== Stored records ==

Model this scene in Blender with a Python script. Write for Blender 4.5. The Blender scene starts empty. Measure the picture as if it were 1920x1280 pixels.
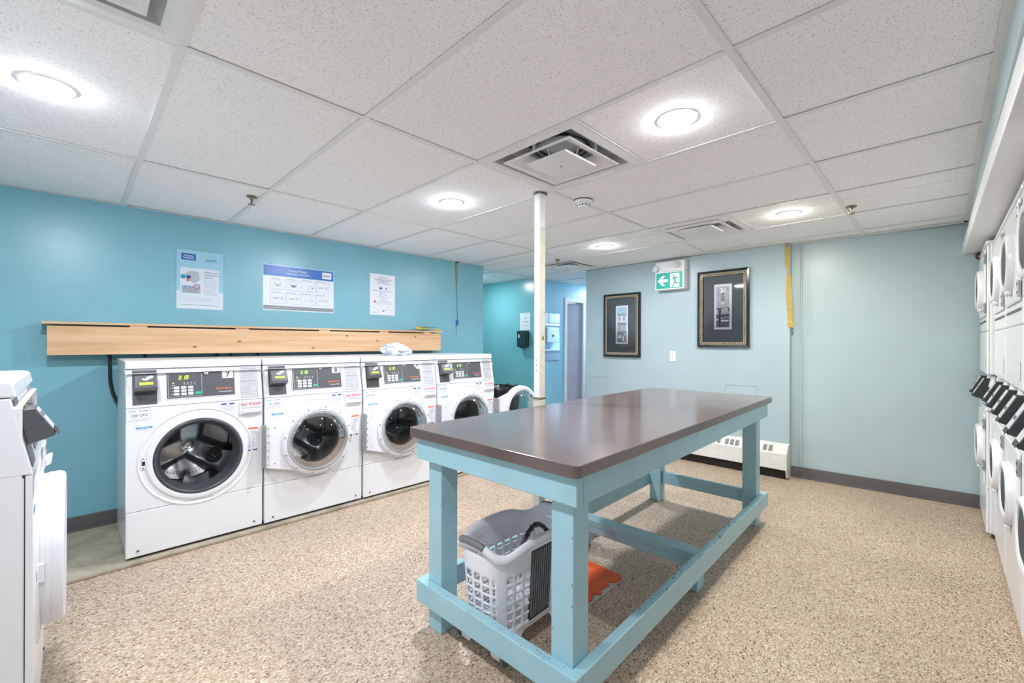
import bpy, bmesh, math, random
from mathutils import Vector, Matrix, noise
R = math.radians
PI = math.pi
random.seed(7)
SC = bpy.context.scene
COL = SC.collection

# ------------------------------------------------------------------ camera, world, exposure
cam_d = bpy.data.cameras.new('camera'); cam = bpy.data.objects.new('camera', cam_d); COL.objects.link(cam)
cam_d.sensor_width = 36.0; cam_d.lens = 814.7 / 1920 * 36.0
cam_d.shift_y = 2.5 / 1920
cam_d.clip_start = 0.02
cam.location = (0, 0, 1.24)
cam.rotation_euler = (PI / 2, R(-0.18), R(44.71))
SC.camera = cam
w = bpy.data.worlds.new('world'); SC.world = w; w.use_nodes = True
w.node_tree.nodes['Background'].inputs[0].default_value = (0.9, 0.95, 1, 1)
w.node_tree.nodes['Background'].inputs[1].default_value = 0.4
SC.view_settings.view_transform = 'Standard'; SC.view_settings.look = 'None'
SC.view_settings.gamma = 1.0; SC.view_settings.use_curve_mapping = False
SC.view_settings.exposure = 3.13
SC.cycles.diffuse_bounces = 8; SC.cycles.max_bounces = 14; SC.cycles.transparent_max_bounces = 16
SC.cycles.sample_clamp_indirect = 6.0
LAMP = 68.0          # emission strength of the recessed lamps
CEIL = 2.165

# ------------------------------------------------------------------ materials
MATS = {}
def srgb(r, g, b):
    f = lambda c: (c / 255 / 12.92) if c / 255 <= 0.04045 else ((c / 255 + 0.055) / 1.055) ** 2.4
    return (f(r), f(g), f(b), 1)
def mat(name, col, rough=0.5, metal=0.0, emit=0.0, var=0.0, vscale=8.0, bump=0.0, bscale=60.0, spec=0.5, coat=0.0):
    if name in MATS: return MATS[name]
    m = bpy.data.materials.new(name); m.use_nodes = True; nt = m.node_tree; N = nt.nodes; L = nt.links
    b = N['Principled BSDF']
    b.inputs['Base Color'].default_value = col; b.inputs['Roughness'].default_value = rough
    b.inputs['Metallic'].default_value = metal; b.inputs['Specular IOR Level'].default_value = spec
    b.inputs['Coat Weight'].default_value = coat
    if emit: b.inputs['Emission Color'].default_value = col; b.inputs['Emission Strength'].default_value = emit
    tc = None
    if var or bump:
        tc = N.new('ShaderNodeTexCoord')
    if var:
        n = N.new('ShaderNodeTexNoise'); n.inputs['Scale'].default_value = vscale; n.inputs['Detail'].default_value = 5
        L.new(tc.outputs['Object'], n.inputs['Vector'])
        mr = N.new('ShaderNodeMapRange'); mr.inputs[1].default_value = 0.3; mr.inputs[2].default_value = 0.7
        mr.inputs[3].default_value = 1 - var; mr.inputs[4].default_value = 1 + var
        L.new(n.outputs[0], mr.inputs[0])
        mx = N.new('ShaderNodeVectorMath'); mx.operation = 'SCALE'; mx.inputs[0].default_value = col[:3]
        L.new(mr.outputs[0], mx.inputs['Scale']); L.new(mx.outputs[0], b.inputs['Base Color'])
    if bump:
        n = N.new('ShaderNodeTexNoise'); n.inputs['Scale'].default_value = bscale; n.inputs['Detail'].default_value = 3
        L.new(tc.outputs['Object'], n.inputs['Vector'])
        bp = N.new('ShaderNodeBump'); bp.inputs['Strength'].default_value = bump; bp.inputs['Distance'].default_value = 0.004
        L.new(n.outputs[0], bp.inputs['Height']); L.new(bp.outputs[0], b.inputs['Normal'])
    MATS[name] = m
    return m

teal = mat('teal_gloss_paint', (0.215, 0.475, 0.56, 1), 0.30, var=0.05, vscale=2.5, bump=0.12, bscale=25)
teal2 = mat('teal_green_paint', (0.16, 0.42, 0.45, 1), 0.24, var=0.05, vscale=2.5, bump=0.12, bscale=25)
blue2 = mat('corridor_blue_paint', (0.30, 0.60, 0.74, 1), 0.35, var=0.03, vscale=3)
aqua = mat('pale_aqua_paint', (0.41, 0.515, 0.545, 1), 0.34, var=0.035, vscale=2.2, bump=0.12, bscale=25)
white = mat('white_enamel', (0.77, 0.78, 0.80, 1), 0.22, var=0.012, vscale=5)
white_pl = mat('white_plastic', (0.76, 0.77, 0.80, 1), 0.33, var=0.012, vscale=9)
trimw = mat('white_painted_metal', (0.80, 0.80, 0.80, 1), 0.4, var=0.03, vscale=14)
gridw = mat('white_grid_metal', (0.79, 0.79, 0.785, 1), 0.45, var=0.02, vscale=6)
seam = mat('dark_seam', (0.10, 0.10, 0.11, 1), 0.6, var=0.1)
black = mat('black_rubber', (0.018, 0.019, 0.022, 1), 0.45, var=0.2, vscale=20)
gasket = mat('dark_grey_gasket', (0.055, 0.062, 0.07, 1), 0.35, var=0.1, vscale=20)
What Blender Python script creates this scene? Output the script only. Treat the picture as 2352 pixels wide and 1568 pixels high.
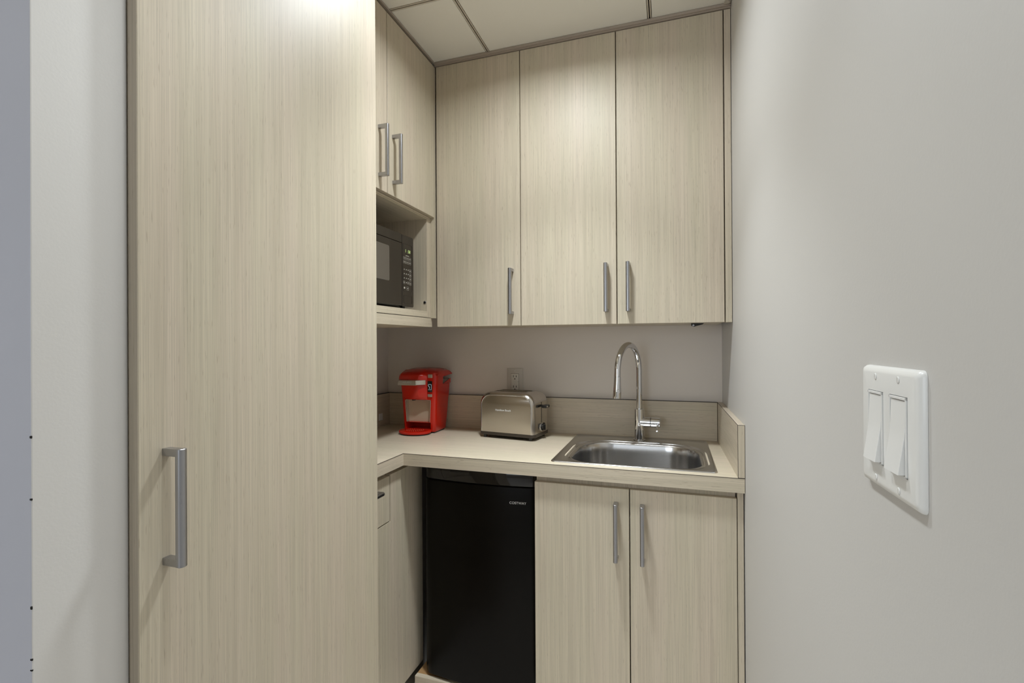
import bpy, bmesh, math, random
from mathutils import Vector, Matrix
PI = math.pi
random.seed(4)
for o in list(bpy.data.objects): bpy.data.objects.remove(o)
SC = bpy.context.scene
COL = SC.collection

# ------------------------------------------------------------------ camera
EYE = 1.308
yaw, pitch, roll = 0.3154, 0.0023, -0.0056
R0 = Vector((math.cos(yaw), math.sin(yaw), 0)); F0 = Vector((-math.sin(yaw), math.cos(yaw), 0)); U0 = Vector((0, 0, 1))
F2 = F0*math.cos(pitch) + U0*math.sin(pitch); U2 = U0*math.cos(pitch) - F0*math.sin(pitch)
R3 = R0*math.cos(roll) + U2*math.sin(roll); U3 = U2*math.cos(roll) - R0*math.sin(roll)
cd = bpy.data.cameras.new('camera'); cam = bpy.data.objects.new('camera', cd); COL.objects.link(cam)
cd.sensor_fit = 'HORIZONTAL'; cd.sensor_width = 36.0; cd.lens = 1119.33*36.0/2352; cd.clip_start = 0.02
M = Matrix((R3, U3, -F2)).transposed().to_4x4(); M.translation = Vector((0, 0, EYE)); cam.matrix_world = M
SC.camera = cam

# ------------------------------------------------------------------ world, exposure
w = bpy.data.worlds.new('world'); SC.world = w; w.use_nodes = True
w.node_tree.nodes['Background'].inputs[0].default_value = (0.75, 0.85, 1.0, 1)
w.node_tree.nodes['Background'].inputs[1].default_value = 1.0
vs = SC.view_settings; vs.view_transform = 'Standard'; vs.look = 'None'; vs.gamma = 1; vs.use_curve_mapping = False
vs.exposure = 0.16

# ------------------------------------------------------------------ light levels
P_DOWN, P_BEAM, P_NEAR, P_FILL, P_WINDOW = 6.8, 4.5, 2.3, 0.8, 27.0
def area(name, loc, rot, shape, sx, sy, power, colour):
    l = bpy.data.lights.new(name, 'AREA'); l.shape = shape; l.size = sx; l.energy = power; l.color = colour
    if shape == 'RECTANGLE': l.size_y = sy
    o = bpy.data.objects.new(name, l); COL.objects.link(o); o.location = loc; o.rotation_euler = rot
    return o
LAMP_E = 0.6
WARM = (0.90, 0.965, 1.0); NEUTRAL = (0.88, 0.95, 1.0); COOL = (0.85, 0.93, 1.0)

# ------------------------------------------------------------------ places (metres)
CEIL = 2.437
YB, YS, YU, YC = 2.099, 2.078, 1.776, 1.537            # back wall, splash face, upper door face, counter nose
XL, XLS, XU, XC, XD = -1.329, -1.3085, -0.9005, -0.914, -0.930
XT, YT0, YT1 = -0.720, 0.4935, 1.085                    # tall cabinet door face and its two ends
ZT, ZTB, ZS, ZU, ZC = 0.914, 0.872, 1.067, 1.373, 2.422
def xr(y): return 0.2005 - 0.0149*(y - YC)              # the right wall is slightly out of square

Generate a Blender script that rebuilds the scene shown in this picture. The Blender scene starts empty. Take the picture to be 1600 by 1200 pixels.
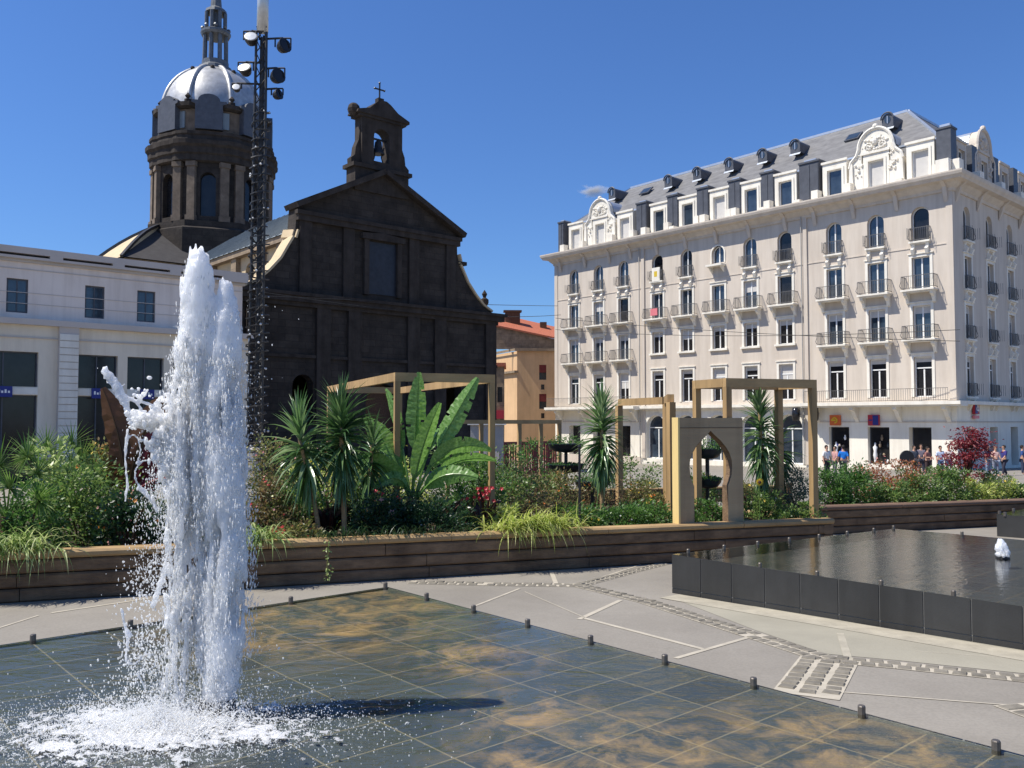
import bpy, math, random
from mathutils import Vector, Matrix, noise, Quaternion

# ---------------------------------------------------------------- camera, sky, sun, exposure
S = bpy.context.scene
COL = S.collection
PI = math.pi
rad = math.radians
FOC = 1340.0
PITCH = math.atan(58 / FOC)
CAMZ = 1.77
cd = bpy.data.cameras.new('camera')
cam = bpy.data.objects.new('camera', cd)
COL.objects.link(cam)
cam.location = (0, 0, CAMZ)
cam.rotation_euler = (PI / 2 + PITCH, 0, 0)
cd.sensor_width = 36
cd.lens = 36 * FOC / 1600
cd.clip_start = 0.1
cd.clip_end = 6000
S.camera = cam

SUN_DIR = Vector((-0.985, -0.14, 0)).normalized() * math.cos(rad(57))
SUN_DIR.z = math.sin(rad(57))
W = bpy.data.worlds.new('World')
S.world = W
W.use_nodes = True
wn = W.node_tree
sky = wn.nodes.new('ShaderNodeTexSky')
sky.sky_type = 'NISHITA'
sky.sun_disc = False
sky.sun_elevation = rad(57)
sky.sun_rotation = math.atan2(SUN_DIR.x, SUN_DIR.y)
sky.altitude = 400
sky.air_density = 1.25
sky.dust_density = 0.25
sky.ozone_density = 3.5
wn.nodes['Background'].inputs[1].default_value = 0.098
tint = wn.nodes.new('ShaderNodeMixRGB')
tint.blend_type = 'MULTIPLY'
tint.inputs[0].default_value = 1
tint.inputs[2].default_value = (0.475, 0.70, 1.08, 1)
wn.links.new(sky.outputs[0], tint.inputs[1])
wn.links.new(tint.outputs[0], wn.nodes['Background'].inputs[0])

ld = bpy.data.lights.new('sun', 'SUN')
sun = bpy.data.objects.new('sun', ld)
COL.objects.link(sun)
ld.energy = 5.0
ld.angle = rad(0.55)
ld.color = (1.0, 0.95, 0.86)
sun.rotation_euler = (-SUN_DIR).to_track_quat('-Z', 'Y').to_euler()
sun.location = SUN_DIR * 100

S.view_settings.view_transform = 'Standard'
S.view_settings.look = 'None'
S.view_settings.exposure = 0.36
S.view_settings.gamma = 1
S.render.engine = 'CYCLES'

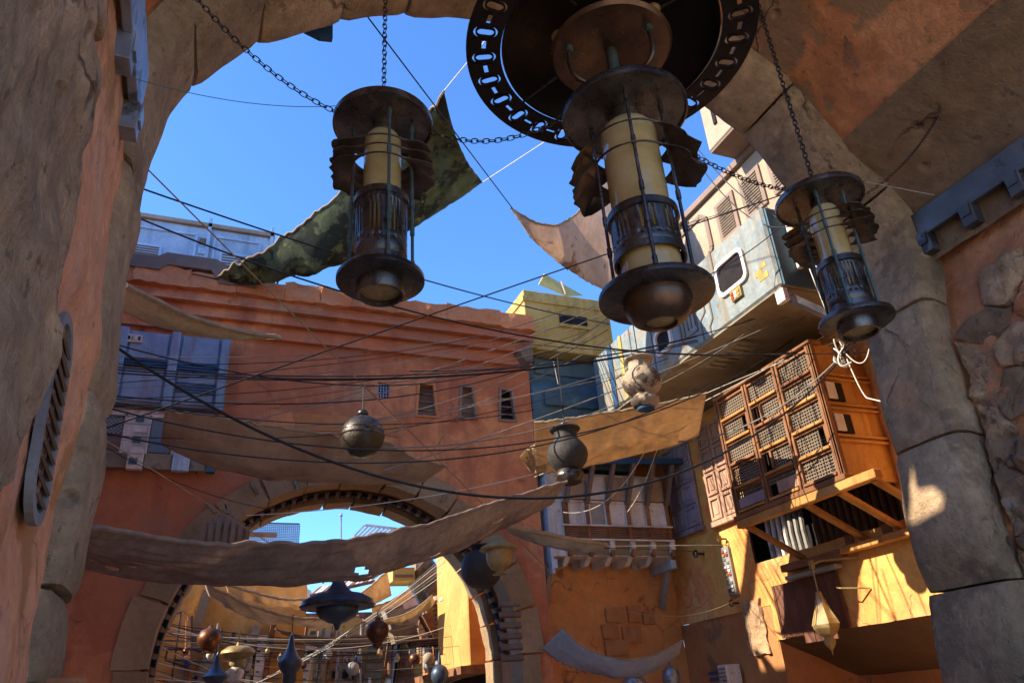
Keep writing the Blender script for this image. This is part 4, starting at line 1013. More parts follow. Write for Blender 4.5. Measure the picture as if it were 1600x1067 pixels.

===

Gather each line in the data that holds the string "Python".

→ **Solution below**:
Model this scene in Blender with a Python script. Write for Blender 4.5. The Blender scene starts empty. Measure the picture as if it were 1920x1280 pixels.
What Blender Python script creates this scene? Output the script only. Treat the picture as 2352 pixels wide and 1568 pixels high.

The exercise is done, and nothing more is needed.